Indian government bonds recouped losses to end higher on Wednesday, after expectations for a U.S.-Iran peace deal cooled oil prices and spurred foreign-bank buying, as rate hike bets eased in swaps, traders said.
The benchmark 6.48% 2035 bond yield dipped 3.4 basis points to end at 7.0761%, easing the most in two weeks. Bond yields move inversely to prices.
Oil prices fell about 1% after U.S. President Donald Trump again said the Iran war would end "very quickly." Sentiment also got a lift from the exit of three supertankersfrom the Strait of Hormuz, carrying oil for Asian markets.
Consequently, the 10-year U.S. Treasury yield eased 5 basis points from intraday highs to around 4.64%, while benchmark Brent crude was down 2% at $109 a barrel from previous close.
Lower U.S. yields and oil spurred receiving interest in India's overnight index swaps, which eased 5-9 basis points across tenors, prompting buying from foreign banks, traders said.
"Traders are positioned very light, so any positive development can trigger sharp moves...a large part of which is linked to geopolitical developments," said Basant Bafna, head of fixed income at Mirae Asset Investment Managers (India).
India, which imports 90% of its oil needs, is highly vulnerable to oil swings and supply shocks.
The government has raised fuel prices twice in a week, increased import duties on gold and silver, and urged people to work from home and avoid travel to conserve fuel.
Some investors are also anticipating central bank rate hikes.

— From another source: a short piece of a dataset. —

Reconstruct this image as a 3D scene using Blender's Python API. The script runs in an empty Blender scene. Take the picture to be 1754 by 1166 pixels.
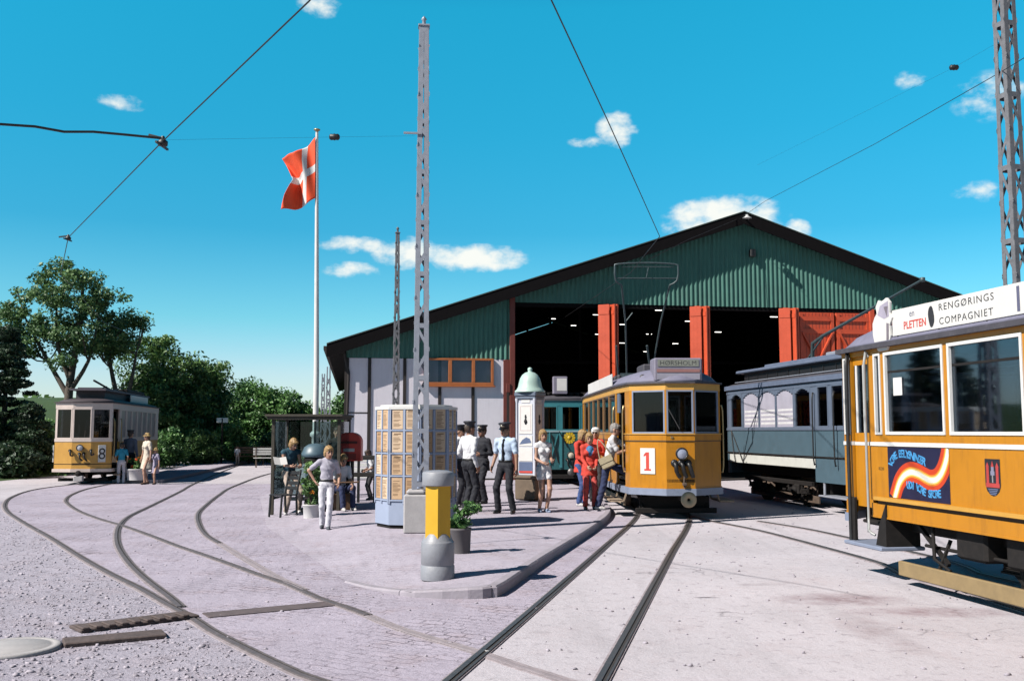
import bpy, math, random
import numpy as np
from math import sin, cos, pi, radians as R_, atan2, sqrt, hypot
from mathutils import Vector, Matrix

# ------------------------------------------------------------------ camera, sky, sun, exposure
S = bpy.context.scene
COL = S.collection
PITCH = math.atan((738-583)/1705.0)
EYE = 1.7
cam_d = bpy.data.cameras.new('camera'); cam_d.lens = 35.0; cam_d.sensor_width = 36.0
cam_d.clip_start = 0.05; cam_d.clip_end = 3000
cam = bpy.data.objects.new('camera', cam_d); COL.objects.link(cam)
cam.location = (0, 0, EYE); cam.rotation_euler = (pi/2+PITCH, 0, 0)
S.camera = cam

def ray(px, py):
    cx, cy = (px-877)/1705.0, (583-py)/1705.0
    return Vector((cx, cos(PITCH)-cy*sin(PITCH), sin(PITCH)+cy*cos(PITCH)))
def gp(px, py, z=0.0):
    d = ray(px, py); t = (z-EYE)/d.z
    return Vector((d.x*t, d.y*t, z))
def at(px, py, Y):
    d = ray(px, py); t = Y/d.y
    return Vector((d.x*t, Y, EYE+d.z*t))

SUN_EL, SUN_AZ = R_(42), R_(31)          # azimuth of the light's travel, from +X towards +Y
sun_dir = Vector((cos(SUN_EL)*cos(SUN_AZ), cos(SUN_EL)*sin(SUN_AZ), -sin(SUN_EL)))
sd = bpy.data.lights.new('sun', 'SUN'); sd.energy = 5.0; sd.angle = R_(0.5); sd.color = (1.0, 0.94, 0.86)
sun = bpy.data.objects.new('sun', sd); COL.objects.link(sun)
sun.rotation_euler = sun_dir.to_track_quat('-Z', 'Y').to_euler()
sun.location = (-20, -10, 30)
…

Such bets were evident in the day's Treasury bill auction, where New Delhi raised about 240 billion rupees ($2.48 billion) through the sale of 91-, 182- and 364-day bills at yields sharply higher than expectations and at levels last seen in April-June 2025.
RATES
The one-year swap ended at 6.21%, while the two-year rate settled at 6.4650%. The five-year rate closed at 6.8%.